Deshalb ist "Syner" auch ein Album wie aus einem Guss und noch viel schöner, als es die bereits großartige EP "Fyra Elegier" vor zwei Jahren versprochen hat. Ein nachdenkliches Stück Musik, irgendwo zwischen der stillstmöglichen Spielart des Black Metal, melancholisch-erdigem Rock, traditionellem Folk und auch ein wenig Post-Flair. In den sechs recht schlicht gehaltenen, aber dennoch teils ausschweifend langen Stücken kann man sich genauso gut verlieren wie in den weiten Wiesen und Wäldern von Gärdefors' Heimat. Sie klingen auch, wie ich mir die westschwedische Natur vorstelle: Schön und erhaben, aber auch trist und auf eine schwelgerische Art traurig, gerade im niedrigstehenden Licht, das das besungene "Aftonlandet" bescheint. "Syner" riecht dabei nach rauchigem Holz und schwelender Kohle, nach wehenden Gräsern und gemähtem Weizen, es schmeckt nach dem Staub der Feldwege und dem Schnee auf den Dächern der Holzhäuser, nach frischem Brot und warmer Milch und ist damit vordergründig alles, aber nicht Black Metal.

Die wildromantische Idylle wird aber auch immer wieder von Bitterkeit durchzogen, die dann doch klarstellt, aus welcher Schule Gärdefors kommt. "Syner" ist keine Musik, die im Überfluss schwelgt. Im Gegenteil badet sie in einer unbestimmten Sehnsucht, einem subtilen Hunger, wie er in dem wundervoll weltabgewandten "Svältorna" besungen wird und dessen Ausdruck todtraurige, bestechend schlichte Piano- und Harmoniumklänge sind, wie man sie sonst nur von den frühen TENHI kennt (ebenfalls sehr schön umgesetzt im meditativ angelegten "Slutet Hav"). GRIFT lebt, wie schon auf früheren Veröffentlichungen, vom Zusammenspiel von Reifung und Ernte, Hoffnung und Niedergang und von der Atmosphäre des unsteten Wanderns, der Heimatlosigkeit, die genau diese Ambivalenz ausdrückt. Zum Glück driftet die Stimmung nie zu sehr in etwas ab, das man noch "Depressive Black Metal" nennen dürfte. Denn "Syner" bemüht sich - mal mehr, mal weniger - um eine positive Wendung dieses grundmelancholischen Gefühls und endet mit "Eremiten Esaias" in einem von einer Lap-Steel-Gitarre gekrönten Stück, dessen Bibelbezug im Titel auf die Messias-Verheißungen des Exilpropheten Jesajah referiert. Vielleicht nicht umsonst, denn auch das Buch Jesajah lebt nicht unerheblich von seinem Spiel mit dem Grundmotiv von Licht und Dunkelheit.

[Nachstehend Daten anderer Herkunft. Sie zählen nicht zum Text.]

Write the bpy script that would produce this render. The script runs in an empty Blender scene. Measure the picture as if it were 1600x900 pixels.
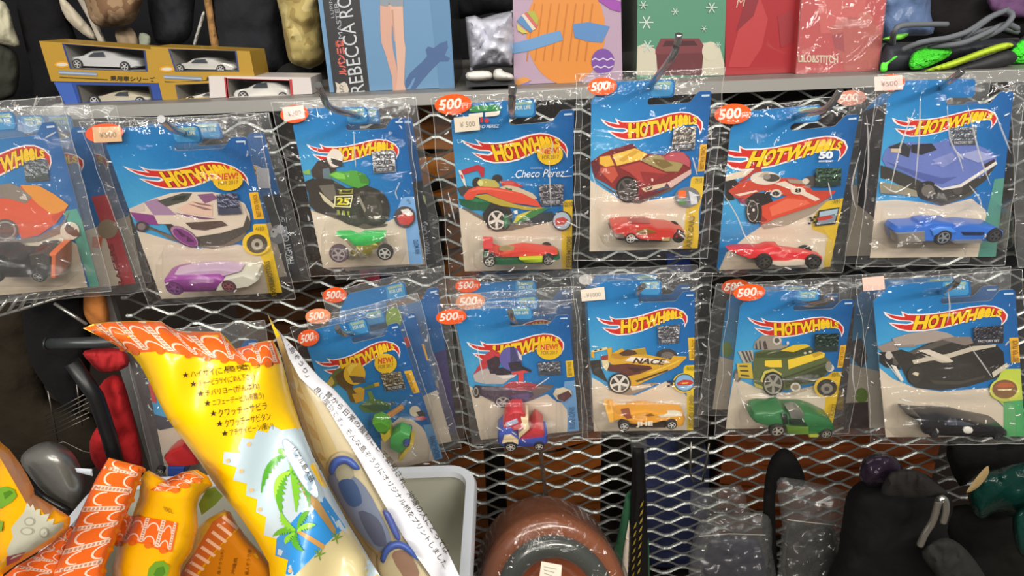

GRIFTs Debüt ist weiß Gott kein schlichtes Stück Musik, auch wenn es auf den ersten Blick so scheinen mag. Es ist intelligent, hat vielfache literarische Bezüge, bedient sich verschiedenster Genrequellen, ist mit viel Fingerspitzengefühl komponiert, gekonnt verewigt und macht insgesamt den Eindruck, ganz bewusst auf seine Grundmauern reduziert worden zu sein, um maximale Wirkung zu entfalten. Dabei ist es leider trotz seiner Kürze nicht in jeder Sekunde zwingend und lässt meinem Geschmack nach gerade in der zweiten Hälfte die großen Gefühle der ersten drei Tracks vermissen. Aber trotzdem: Wunderschöne schwedische Melancholie im Walzertakt, von der man sich übrigens auf den ersten GRIFT-Gigs im Oktober (auf der "Lex Talionis"-Tour von EIS und NEGATOR) auch live verzaubern lassen kann.